**Problem to solve**:
Up to and including the line that contains "SC.view_settings.exposure = 0.42", write out each line of the material from its first line, exactly.

**Source data**:

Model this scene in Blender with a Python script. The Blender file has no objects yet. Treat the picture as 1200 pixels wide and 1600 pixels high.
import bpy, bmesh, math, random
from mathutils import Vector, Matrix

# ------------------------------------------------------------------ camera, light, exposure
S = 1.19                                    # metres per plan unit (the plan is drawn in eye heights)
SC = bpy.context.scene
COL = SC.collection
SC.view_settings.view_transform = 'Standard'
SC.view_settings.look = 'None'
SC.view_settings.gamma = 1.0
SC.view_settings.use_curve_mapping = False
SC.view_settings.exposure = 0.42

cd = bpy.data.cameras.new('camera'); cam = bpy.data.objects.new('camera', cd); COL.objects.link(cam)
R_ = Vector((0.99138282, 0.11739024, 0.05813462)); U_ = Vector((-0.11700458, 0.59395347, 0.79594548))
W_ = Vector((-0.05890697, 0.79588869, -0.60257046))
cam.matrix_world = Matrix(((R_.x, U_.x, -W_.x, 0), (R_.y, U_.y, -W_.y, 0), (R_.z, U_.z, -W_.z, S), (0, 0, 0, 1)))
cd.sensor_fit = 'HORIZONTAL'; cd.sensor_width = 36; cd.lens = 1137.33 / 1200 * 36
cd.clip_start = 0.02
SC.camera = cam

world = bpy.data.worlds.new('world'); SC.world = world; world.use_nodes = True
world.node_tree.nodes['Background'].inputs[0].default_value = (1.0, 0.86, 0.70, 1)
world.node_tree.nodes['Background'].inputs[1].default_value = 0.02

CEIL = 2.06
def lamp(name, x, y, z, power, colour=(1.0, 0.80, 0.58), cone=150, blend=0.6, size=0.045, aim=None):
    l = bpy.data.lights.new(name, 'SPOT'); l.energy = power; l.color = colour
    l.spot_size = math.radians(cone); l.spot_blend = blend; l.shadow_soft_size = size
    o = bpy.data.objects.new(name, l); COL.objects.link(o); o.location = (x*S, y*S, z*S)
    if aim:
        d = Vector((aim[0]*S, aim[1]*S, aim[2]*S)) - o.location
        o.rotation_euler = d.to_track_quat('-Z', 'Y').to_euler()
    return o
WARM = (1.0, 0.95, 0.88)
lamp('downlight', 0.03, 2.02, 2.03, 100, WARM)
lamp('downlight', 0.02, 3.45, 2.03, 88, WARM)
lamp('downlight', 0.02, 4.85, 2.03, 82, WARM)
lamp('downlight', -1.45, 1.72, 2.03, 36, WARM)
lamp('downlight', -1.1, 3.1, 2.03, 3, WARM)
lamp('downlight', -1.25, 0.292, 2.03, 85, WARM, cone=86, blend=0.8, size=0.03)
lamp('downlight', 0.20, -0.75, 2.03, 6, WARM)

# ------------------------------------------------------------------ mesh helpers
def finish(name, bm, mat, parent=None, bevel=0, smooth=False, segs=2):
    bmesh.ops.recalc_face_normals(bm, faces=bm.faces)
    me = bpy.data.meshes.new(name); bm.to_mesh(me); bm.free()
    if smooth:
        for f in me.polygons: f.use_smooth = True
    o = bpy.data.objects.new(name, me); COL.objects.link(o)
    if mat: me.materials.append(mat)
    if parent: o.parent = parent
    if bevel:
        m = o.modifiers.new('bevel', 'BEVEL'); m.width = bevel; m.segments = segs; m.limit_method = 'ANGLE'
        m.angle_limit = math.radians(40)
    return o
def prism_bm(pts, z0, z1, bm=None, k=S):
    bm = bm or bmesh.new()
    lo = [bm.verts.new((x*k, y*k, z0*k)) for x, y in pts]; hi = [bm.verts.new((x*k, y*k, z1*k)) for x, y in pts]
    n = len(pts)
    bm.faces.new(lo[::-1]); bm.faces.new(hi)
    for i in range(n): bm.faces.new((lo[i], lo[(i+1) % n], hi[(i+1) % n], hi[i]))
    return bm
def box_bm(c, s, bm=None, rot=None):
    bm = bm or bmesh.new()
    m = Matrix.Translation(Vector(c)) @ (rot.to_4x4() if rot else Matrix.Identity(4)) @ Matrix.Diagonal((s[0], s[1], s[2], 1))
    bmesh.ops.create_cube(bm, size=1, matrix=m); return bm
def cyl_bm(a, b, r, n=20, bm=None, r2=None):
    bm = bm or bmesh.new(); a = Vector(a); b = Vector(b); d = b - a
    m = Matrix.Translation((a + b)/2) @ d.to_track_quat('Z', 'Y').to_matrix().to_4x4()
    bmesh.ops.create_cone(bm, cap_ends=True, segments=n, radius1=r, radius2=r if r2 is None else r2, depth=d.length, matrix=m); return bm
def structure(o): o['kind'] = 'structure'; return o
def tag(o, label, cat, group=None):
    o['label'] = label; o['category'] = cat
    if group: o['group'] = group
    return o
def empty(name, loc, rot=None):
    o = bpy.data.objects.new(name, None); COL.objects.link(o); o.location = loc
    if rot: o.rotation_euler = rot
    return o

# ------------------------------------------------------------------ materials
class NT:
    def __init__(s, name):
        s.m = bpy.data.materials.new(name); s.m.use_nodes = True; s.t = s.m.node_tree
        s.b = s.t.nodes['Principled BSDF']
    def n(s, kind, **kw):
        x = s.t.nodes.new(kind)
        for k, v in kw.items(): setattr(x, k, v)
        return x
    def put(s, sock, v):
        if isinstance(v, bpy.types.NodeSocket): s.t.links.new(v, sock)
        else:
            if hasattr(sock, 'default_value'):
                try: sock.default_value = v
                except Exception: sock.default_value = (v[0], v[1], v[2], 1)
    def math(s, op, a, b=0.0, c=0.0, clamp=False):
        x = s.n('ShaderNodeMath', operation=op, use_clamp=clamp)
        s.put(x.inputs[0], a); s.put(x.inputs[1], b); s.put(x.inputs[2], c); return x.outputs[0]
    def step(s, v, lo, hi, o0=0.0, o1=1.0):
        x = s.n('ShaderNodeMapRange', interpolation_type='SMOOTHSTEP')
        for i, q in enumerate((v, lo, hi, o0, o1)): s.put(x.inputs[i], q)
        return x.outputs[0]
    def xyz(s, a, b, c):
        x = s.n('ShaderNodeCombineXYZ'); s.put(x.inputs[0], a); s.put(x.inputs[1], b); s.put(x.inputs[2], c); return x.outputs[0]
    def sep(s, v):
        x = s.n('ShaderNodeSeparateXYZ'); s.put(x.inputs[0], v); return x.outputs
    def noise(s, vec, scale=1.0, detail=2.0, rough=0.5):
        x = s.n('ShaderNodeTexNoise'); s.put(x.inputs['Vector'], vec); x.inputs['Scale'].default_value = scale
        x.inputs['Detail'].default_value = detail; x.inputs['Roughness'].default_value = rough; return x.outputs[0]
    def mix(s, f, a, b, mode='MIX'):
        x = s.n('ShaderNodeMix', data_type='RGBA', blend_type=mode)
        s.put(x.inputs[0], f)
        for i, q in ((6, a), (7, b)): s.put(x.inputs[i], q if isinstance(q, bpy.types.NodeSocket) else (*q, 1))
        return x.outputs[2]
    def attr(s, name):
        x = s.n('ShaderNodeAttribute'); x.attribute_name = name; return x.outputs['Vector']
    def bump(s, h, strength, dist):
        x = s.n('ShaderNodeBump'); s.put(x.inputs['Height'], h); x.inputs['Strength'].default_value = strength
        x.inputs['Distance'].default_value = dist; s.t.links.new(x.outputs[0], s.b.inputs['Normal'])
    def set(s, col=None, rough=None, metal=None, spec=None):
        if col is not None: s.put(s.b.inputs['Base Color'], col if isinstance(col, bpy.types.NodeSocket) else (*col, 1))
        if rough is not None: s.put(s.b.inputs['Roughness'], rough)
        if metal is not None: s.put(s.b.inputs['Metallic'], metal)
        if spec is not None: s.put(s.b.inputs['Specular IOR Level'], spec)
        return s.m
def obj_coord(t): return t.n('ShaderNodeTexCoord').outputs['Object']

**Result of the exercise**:
Model this scene in Blender with a Python script. The Blender file has no objects yet. Treat the picture as 1200 pixels wide and 1600 pixels high.
import bpy, bmesh, math, random
from mathutils import Vector, Matrix

# ------------------------------------------------------------------ camera, light, exposure
S = 1.19                                    # metres per plan unit (the plan is drawn in eye heights)
SC = bpy.context.scene
COL = SC.collection
SC.view_settings.view_transform = 'Standard'
SC.view_settings.look = 'None'
SC.view_settings.gamma = 1.0
SC.view_settings.use_curve_mapping = False
SC.view_settings.exposure = 0.42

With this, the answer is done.